## START Provided data

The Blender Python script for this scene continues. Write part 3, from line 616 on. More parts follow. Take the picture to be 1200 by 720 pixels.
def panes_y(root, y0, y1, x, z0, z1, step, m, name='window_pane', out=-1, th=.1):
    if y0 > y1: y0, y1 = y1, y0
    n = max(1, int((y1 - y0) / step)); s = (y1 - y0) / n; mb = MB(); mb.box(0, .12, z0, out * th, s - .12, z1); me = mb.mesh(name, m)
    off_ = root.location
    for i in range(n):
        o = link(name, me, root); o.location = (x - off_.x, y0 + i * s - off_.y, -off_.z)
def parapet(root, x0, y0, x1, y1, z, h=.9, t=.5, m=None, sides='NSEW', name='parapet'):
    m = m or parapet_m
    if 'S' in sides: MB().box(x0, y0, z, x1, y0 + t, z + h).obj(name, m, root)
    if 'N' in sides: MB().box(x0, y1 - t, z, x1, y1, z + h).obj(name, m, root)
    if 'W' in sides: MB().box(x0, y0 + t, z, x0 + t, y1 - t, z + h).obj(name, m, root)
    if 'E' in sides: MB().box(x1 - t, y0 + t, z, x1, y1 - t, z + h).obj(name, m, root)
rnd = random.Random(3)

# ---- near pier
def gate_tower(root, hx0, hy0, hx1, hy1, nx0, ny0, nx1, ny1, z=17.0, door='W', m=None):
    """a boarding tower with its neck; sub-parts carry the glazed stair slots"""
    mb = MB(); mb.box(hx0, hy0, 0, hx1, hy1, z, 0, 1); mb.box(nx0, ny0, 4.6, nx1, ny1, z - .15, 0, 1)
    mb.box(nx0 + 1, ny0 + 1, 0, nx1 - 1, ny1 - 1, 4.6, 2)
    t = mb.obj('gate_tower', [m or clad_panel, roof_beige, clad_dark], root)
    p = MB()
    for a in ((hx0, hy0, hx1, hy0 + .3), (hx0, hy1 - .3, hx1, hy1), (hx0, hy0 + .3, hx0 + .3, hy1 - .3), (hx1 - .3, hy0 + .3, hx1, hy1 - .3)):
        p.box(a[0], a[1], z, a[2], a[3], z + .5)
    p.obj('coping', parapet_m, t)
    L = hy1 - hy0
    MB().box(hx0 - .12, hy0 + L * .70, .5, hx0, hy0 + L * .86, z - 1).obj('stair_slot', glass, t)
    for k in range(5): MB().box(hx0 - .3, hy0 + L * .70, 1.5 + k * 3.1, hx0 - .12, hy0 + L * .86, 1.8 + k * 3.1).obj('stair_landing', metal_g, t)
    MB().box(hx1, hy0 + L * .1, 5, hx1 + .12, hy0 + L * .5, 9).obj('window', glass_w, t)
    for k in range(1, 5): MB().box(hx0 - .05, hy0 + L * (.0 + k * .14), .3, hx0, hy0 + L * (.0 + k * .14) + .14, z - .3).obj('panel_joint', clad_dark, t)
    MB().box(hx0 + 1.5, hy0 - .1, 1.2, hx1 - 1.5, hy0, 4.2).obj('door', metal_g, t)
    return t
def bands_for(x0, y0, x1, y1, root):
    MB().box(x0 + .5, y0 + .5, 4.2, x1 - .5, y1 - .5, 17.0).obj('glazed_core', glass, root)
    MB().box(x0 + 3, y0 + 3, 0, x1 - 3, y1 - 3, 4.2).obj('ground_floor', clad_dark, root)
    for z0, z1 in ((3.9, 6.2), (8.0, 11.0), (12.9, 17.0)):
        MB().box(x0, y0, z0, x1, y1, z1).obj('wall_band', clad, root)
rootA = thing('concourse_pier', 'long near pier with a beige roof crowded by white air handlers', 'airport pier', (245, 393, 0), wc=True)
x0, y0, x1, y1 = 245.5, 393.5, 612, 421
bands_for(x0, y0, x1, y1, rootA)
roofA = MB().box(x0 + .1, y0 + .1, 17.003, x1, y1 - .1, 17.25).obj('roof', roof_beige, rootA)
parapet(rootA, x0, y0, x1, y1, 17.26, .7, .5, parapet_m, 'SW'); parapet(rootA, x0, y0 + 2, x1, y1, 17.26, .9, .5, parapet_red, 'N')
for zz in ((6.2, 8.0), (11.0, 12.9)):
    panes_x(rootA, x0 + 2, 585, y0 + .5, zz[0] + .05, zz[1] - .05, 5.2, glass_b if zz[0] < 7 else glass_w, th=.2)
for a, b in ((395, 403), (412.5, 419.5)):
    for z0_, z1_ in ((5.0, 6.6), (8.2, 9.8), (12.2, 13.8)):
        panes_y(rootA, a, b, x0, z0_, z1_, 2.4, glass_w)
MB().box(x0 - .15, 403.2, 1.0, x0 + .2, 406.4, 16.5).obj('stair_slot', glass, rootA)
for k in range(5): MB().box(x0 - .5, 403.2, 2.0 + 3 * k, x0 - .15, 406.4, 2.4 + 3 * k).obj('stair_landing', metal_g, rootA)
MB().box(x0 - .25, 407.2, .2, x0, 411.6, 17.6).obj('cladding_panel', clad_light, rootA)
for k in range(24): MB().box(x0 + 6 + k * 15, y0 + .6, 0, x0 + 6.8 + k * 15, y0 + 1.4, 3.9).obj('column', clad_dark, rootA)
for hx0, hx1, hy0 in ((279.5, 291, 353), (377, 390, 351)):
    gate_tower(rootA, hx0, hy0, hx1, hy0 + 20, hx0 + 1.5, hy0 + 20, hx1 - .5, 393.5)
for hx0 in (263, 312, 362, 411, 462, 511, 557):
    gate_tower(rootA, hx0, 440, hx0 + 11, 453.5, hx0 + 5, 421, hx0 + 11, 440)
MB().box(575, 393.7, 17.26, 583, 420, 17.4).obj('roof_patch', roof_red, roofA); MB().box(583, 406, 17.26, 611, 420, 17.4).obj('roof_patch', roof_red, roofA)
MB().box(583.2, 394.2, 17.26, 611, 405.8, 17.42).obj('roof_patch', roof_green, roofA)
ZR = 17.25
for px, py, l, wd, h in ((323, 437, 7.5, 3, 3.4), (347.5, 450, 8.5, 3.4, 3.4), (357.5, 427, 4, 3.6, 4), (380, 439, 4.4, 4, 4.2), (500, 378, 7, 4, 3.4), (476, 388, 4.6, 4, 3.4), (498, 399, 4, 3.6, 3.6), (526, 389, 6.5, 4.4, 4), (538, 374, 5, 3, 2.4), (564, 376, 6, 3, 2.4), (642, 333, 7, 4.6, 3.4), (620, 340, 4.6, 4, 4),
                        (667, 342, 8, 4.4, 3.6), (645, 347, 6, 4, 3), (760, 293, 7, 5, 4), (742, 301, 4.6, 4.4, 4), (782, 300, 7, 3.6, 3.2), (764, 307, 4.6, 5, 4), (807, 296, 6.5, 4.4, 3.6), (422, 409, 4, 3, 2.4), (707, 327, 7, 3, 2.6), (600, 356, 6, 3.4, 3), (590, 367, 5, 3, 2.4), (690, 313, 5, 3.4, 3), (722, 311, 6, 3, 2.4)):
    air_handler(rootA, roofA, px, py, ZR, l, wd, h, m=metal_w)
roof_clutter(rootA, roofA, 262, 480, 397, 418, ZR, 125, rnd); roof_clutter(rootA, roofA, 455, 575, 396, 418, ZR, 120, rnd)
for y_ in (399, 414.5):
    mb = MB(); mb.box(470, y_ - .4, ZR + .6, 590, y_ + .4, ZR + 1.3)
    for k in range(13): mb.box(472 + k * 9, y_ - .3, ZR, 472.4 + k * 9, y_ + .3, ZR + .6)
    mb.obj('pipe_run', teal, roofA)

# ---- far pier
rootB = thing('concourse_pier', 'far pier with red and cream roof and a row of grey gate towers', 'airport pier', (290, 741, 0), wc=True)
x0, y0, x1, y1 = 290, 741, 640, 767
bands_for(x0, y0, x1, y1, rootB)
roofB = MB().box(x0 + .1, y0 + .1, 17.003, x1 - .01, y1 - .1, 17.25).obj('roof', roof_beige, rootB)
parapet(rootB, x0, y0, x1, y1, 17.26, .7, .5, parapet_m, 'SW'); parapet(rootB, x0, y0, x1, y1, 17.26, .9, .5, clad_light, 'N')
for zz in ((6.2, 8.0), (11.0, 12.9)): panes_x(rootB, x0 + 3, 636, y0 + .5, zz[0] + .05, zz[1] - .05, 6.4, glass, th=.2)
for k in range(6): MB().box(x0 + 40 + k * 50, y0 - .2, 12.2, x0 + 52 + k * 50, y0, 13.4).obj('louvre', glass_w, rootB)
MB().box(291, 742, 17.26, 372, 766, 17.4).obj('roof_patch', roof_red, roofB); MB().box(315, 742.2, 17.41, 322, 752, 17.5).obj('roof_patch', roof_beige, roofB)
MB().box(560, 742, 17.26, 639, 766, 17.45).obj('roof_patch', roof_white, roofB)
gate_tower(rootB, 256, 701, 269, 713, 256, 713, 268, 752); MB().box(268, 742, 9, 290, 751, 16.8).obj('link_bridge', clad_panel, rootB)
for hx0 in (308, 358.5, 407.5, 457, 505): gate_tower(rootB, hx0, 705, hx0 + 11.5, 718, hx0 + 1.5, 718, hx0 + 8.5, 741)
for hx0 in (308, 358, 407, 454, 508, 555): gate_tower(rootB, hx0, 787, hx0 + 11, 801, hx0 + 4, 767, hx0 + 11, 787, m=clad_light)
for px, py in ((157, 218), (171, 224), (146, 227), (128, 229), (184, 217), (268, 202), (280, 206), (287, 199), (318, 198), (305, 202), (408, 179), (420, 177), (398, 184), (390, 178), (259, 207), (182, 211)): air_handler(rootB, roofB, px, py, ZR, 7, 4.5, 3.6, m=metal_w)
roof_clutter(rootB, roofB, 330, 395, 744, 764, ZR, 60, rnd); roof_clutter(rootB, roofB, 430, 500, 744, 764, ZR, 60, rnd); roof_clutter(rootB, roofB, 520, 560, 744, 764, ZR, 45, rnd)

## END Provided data

Set down, exactly as written, each line of the data from its opening line through the one containing "rnd = random.Random(3)". Output nothing more.

The Blender Python script for this scene continues. Write part 3, from line 616 on. More parts follow. Take the picture to be 1200 by 720 pixels.
def panes_y(root, y0, y1, x, z0, z1, step, m, name='window_pane', out=-1, th=.1):
    if y0 > y1: y0, y1 = y1, y0
    n = max(1, int((y1 - y0) / step)); s = (y1 - y0) / n; mb = MB(); mb.box(0, .12, z0, out * th, s - .12, z1); me = mb.mesh(name, m)
    off_ = root.location
    for i in range(n):
        o = link(name, me, root); o.location = (x - off_.x, y0 + i * s - off_.y, -off_.z)
def parapet(root, x0, y0, x1, y1, z, h=.9, t=.5, m=None, sides='NSEW', name='parapet'):
    m = m or parapet_m
    if 'S' in sides: MB().box(x0, y0, z, x1, y0 + t, z + h).obj(name, m, root)
    if 'N' in sides: MB().box(x0, y1 - t, z, x1, y1, z + h).obj(name, m, root)
    if 'W' in sides: MB().box(x0, y0 + t, z, x0 + t, y1 - t, z + h).obj(name, m, root)
    if 'E' in sides: MB().box(x1 - t, y0 + t, z, x1, y1 - t, z + h).obj(name, m, root)
rnd = random.Random(3)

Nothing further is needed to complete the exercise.